The skill with which the gondolier manages his graceful craft is extraordinary. He stands quite upright on the poop, one foot placed firmly in front of him, and throws the weight of his body forward on his oar to such an extent that one fears he may follow it into the water. It is only by long habit that he can procure the necessary balance. The gondola is sensitive to the least impression, and the downward stroke has the effect of sending the boat round. It is only by turning the blade in the water, and raising it gradually upward, that the gondola can be kept straight. The oar rests in a fork, beautifully designed to allow free movement. The gondolier, sole director of his craft, uses the oar sometimes as a paddle, and sometimes as a boathook. He rows always on one side. Under the hands of an efficient man, the gondola glides over the water like a living thing, turning the corners of canals with great precision.
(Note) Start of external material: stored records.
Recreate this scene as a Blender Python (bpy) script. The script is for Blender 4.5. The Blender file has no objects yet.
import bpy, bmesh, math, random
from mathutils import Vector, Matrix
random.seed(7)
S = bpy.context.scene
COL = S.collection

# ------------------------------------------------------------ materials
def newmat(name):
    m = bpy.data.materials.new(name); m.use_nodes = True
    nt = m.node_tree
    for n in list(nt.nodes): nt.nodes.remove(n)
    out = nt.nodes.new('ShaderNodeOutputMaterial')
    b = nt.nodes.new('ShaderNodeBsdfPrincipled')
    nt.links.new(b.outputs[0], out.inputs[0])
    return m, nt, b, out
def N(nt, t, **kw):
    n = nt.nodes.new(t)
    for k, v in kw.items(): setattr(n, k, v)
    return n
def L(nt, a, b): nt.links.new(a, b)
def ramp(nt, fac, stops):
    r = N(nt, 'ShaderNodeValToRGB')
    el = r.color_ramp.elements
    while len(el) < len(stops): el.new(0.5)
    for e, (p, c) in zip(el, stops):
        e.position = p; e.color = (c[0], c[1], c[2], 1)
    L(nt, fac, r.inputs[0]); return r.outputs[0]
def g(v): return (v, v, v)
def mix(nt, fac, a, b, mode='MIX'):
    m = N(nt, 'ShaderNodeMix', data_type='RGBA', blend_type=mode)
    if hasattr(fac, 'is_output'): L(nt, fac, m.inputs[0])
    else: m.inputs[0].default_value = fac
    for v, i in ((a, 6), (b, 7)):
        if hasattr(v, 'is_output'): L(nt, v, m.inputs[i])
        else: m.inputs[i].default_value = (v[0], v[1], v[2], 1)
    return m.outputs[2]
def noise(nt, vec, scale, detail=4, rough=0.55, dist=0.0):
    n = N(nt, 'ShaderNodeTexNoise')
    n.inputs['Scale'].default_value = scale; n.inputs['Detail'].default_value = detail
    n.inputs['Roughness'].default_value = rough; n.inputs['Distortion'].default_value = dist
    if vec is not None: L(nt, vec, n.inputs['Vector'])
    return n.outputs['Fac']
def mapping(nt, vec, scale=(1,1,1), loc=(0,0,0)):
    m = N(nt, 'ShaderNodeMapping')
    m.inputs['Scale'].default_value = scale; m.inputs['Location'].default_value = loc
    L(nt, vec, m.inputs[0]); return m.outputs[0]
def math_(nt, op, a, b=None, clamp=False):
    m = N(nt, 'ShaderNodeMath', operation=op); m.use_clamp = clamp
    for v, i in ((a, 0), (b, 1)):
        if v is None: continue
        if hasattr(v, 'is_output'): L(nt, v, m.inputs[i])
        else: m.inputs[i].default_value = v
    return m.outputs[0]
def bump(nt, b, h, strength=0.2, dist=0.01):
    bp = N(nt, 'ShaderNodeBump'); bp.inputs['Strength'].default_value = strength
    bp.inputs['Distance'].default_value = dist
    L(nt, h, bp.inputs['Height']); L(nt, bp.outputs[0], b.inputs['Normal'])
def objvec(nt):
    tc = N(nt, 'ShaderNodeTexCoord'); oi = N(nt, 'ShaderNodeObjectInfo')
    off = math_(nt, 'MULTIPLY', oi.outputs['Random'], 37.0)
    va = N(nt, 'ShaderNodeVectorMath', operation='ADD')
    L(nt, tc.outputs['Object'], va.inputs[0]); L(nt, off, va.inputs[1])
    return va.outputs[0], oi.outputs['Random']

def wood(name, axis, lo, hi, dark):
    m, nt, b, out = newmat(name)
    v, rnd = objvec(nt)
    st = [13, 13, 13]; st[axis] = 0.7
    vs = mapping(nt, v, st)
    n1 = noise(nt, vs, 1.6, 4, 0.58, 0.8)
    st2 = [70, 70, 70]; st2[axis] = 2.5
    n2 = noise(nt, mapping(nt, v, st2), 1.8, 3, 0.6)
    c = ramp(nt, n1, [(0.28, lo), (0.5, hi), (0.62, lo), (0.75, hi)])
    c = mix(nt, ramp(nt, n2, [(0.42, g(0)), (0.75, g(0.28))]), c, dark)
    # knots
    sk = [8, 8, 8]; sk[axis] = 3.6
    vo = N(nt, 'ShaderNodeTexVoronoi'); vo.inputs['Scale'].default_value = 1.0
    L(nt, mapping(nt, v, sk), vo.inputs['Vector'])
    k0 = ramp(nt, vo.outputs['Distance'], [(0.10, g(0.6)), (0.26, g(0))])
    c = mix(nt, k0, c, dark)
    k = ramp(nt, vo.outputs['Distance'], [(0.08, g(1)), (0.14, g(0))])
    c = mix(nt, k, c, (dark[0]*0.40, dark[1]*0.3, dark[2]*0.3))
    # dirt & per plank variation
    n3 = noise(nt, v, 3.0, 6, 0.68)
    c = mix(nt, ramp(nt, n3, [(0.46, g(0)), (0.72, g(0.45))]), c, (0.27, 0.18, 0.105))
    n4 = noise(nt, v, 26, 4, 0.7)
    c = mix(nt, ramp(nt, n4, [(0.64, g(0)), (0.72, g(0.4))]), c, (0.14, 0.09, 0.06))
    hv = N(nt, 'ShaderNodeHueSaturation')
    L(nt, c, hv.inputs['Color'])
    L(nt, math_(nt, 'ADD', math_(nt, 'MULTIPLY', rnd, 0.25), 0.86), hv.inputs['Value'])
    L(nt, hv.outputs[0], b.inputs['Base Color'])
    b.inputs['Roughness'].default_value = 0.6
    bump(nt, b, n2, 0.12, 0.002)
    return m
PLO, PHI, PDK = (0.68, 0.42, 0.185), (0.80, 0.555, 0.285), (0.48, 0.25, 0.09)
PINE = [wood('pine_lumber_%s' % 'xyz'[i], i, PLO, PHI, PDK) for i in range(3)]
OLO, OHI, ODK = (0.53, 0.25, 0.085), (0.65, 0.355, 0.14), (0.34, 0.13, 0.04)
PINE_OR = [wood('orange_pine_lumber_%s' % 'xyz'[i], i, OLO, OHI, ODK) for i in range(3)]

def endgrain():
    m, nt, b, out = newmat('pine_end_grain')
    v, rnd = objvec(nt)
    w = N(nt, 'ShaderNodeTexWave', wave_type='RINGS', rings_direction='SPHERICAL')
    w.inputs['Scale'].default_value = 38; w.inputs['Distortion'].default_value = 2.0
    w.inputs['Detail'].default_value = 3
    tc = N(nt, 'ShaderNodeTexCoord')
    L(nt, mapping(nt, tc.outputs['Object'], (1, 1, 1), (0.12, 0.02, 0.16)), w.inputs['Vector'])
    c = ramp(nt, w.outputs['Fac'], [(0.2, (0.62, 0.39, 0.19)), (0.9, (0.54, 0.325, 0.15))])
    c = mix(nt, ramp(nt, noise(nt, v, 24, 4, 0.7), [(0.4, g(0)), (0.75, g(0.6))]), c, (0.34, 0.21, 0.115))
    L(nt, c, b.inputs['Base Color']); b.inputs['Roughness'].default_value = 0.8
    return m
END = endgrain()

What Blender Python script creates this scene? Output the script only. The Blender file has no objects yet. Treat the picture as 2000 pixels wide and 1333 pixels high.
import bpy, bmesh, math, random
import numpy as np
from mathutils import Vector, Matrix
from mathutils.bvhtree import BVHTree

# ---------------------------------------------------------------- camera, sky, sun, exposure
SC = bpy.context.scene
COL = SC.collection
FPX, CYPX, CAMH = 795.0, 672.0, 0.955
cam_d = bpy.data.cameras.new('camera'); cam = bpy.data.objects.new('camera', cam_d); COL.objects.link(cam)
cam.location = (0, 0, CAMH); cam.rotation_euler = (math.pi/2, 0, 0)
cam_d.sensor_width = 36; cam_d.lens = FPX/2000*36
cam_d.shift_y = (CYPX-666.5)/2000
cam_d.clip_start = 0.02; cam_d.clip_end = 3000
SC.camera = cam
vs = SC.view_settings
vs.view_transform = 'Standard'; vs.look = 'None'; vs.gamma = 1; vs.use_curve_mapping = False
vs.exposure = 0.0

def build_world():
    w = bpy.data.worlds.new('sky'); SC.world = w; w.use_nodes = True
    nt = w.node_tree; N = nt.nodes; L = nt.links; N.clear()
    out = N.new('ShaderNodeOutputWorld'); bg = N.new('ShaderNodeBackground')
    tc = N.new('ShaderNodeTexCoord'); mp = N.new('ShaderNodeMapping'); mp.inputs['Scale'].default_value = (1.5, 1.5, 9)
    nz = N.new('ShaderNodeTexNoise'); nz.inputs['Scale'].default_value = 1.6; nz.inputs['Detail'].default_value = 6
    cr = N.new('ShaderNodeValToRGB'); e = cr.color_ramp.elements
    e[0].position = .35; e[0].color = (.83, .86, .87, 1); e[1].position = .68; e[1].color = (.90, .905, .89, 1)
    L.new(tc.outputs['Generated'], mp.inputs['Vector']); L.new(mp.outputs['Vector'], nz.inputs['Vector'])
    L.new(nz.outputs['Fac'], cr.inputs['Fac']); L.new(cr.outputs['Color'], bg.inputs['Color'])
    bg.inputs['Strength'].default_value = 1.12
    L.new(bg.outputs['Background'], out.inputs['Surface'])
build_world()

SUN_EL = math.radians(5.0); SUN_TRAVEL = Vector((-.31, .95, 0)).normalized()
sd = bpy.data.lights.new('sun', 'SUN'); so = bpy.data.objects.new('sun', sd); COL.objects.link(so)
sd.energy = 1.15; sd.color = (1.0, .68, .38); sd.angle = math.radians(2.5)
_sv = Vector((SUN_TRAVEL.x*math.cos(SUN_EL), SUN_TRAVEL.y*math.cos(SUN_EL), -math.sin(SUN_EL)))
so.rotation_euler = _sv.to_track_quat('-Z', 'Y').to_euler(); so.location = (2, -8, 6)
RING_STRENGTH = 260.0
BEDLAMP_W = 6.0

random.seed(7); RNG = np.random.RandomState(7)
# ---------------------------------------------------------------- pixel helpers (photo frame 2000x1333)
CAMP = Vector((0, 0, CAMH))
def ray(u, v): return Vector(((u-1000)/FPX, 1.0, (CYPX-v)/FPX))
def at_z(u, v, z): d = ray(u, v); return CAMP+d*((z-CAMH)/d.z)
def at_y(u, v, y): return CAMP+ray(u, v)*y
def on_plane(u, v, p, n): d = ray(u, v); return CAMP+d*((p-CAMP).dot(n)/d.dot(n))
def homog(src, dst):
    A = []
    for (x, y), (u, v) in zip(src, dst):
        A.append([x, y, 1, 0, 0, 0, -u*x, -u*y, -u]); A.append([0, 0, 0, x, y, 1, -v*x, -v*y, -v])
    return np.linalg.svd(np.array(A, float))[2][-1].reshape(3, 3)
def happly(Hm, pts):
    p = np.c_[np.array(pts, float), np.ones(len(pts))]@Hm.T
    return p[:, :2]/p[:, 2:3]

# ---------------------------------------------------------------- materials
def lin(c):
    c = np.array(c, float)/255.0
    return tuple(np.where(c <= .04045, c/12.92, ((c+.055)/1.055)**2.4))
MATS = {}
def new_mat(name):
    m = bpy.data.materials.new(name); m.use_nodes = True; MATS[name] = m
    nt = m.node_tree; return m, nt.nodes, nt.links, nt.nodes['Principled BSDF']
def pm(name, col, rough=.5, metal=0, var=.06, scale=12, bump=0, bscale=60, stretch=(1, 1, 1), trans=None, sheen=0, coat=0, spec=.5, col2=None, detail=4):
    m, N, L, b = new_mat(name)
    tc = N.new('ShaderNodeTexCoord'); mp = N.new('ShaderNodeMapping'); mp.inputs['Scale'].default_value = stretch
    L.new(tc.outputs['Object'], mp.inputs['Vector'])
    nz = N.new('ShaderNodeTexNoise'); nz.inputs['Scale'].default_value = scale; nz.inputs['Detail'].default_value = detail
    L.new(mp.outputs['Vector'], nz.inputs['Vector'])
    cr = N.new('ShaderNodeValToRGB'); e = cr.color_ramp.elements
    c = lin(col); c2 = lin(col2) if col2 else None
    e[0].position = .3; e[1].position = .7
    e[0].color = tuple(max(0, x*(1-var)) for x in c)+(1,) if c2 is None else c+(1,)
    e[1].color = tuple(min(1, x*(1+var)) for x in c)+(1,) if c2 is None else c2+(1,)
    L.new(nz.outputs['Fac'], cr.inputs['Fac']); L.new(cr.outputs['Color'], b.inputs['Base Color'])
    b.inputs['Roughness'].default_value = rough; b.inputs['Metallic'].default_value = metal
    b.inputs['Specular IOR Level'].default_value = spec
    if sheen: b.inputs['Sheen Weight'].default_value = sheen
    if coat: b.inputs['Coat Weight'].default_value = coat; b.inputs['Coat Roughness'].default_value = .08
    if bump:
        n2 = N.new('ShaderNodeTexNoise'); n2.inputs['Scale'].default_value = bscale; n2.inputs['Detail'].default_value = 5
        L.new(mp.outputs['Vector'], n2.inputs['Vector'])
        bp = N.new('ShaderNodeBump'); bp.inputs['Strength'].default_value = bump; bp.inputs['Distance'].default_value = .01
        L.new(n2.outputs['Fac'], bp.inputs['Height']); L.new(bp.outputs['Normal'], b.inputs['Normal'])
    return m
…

Sometimes on festa days the gondoliers practise feats, such as setting the vessel full-tilt and with all their might against the stone wall of a quay, going with such rapidity that you expect man and boat to be dashed to pieces. Just at the last moment, with a powerful turn of the oar that is interesting to watch, he stops dead at the base of the quay, sometimes nearly grazing it. In much the same way, in the At Maidan of Constantinople, long ago, Arab and Turkish horsemen charged against stone walls and suddenly pulled up.

Very different is the gondola in the hands of an amateur. Many are the duckings that ensue. Some of the young patricians, however, occasionally don the traditional jacket, cap, and girdle of a gondolier, and guide their own craft in a remarkably graceful manner.

Few people have any knowledge of the real meanings of the gondoliers' cries, some of which are peculiarly sweet and characteristic. When a man wants to pass on the left, and does not intend to use the backward stroke, he cries, "Premi!" If, on the other hand, he wishes to pass on the right, he cries, "Stali!" Sometimes, if when turning a dangerous corner he wishes to be especially emphatic, he cries, "Premi! Premi!" and "Stali! ah, Stali!" The gondola can be stopped immediately, however great the rate at which it is travelling, by placing the blade in front of the fork. If a man is really expert he stops his gondola very suddenly, making a great deal of foam with his oar. When stopping a gondola thus the gondolier cries, "Sciar!" As you approach the landing-stage a crowd of ragamuffins, old and young, called "crab-catchers," come forward, holding in their hands staffs, with bent nails attached, with which to secure your gondola as you place your foot on shore.

The gondolier is a voluble, gossiping person. He loves to have a chat at the top of his voice with another of his kind, and to scream repartee across the water. He enjoys nothing more than a quarrel, especially with a man who is across the canal. Invariably they pass from pertinent observations on their personal appearances to defamation of their women. If such language were used at close quarters on either bank they would come to blows. I once saw two gondolas hook on to each other by mistake with their iron axes, and I shall never forget the discussion that ensued. It made one's blood literally curdle! The men looked like two angry sea-birds pecking at each other as they pulled and pulled in their endeavour to release themselves. When this had been accomplished they stood upright, each on his own poop, brandishing their oars as though they longed to kill. As a matter of fact, there is rarely any violence among Venetians except in language. "Body of Bacchus!" one shouts. "Blood of David!" the adversary answers. These mythological oaths being not sufficiently comforting, they continue: "Low crab!" "Sea-lion!" "Dog!" "Son of a cow!" "Ass!" "Son of a sow!" "Assassin!" "Ruffian!" "Spy!" Having reached the worst taunt in their vocabulary, they take to cursing the rival saints. "The Madonna of thy landing is a street-walker who is not worth two candles!" one will cry. "Thy saint is a rascal who does not know how to make a decent miracle!" the other will rejoin. The profanity becomes more terrible as the distance between them increases. Possibly next time they meet they will drink a glass of wine together without remembering the quarrel.

A TRAGHETTO

The gondolier is a more intelligent person than the ordinary hackman. He knows all the histories of the different places of interest, and relates them for the benefit of foreigners. He has a few words of French and English. Of course, he is a rogue by nature, and will cheat you on every possible occasion; but that conduct is common to the carriers of all countries. And there is something very frank and amusing about the way in which they commit their petty thefts. A gondolier likes to serve Englishmen or Americans, who pay good prices; but a German is beyond his comprehension. The Teuton either goes by the tariff or walks—an eminently foolish act, in the gondolier's opinion.